Dataset records =>
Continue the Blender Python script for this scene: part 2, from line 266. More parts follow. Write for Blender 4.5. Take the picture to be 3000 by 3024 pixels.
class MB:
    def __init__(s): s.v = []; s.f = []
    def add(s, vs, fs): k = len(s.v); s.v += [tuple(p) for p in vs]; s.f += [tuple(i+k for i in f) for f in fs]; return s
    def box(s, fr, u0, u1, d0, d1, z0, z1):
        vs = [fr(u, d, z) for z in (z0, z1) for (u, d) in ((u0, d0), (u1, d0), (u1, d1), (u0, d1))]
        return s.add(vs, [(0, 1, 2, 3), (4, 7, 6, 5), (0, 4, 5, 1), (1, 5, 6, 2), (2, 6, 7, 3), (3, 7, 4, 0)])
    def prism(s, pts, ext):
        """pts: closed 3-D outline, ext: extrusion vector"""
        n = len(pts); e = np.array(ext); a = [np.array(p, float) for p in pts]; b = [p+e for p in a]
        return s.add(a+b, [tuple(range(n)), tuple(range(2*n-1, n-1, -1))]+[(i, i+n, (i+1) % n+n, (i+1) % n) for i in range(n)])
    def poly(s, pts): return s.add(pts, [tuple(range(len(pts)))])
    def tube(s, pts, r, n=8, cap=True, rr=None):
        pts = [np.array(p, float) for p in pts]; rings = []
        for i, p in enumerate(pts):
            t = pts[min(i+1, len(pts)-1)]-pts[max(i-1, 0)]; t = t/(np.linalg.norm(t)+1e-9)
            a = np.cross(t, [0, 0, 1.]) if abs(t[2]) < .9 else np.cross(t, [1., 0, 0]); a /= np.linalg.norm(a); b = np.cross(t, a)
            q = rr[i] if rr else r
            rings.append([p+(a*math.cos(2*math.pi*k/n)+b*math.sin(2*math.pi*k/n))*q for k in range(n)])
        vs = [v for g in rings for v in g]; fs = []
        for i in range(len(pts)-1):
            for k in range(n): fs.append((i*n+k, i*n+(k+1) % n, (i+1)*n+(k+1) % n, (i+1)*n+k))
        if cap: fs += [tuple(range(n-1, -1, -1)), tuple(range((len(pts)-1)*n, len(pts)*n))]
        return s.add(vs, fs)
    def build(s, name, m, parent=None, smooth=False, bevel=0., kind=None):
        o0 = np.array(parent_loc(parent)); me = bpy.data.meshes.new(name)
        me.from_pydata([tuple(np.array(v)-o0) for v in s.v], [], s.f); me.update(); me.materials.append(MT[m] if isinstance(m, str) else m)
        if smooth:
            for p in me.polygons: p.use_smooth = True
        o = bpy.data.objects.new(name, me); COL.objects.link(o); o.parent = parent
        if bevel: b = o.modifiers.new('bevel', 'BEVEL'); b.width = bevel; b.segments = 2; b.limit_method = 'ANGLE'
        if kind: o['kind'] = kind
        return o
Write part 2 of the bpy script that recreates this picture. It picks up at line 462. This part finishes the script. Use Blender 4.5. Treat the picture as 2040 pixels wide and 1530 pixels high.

Exercise details =>
Reproduce the records above exactly.

Expected output =>
Continue the Blender Python script for this scene: part 2, from line 266. More parts follow. Write for Blender 4.5. Take the picture to be 3000 by 3024 pixels.
class MB:
    def __init__(s): s.v = []; s.f = []
    def add(s, vs, fs): k = len(s.v); s.v += [tuple(p) for p in vs]; s.f += [tuple(i+k for i in f) for f in fs]; return s
    def box(s, fr, u0, u1, d0, d1, z0, z1):
        vs = [fr(u, d, z) for z in (z0, z1) for (u, d) in ((u0, d0), (u1, d0), (u1, d1), (u0, d1))]
        return s.add(vs, [(0, 1, 2, 3), (4, 7, 6, 5), (0, 4, 5, 1), (1, 5, 6, 2), (2, 6, 7, 3), (3, 7, 4, 0)])
    def prism(s, pts, ext):
        """pts: closed 3-D outline, ext: extrusion vector"""
        n = len(pts); e = np.array(ext); a = [np.array(p, float) for p in pts]; b = [p+e for p in a]
        return s.add(a+b, [tuple(range(n)), tuple(range(2*n-1, n-1, -1))]+[(i, i+n, (i+1) % n+n, (i+1) % n) for i in range(n)])
    def poly(s, pts): return s.add(pts, [tuple(range(len(pts)))])
    def tube(s, pts, r, n=8, cap=True, rr=None):
        pts = [np.array(p, float) for p in pts]; rings = []
        for i, p in enumerate(pts):
            t = pts[min(i+1, len(pts)-1)]-pts[max(i-1, 0)]; t = t/(np.linalg.norm(t)+1e-9)
            a = np.cross(t, [0, 0, 1.]) if abs(t[2]) < .9 else np.cross(t, [1., 0, 0]); a /= np.linalg.norm(a); b = np.cross(t, a)
            q = rr[i] if rr else r
            rings.append([p+(a*math.cos(2*math.pi*k/n)+b*math.sin(2*math.pi*k/n))*q for k in range(n)])
        vs = [v for g in rings for v in g]; fs = []
        for i in range(len(pts)-1):
            for k in range(n): fs.append((i*n+k, i*n+(k+1) % n, (i+1)*n+(k+1) % n, (i+1)*n+k))
        if cap: fs += [tuple(range(n-1, -1, -1)), tuple(range((len(pts)-1)*n, len(pts)*n))]
        return s.add(vs, fs)
    def build(s, name, m, parent=None, smooth=False, bevel=0., kind=None):
        o0 = np.array(parent_loc(parent)); me = bpy.data.meshes.new(name)
        me.from_pydata([tuple(np.array(v)-o0) for v in s.v], [], s.f); me.update(); me.materials.append(MT[m] if isinstance(m, str) else m)
        if smooth:
            for p in me.polygons: p.use_smooth = True
        o = bpy.data.objects.new(name, me); COL.objects.link(o); o.parent = parent
        if bevel: b = o.modifiers.new('bevel', 'BEVEL'); b.width = bevel; b.segments = 2; b.limit_method = 'ANGLE'
        if kind: o['kind'] = kind
        return o
Write part 2 of the bpy script that recreates this picture. It picks up at line 462. This part finishes the script. Use Blender 4.5. Treat the picture as 2040 pixels wide and 1530 pixels high.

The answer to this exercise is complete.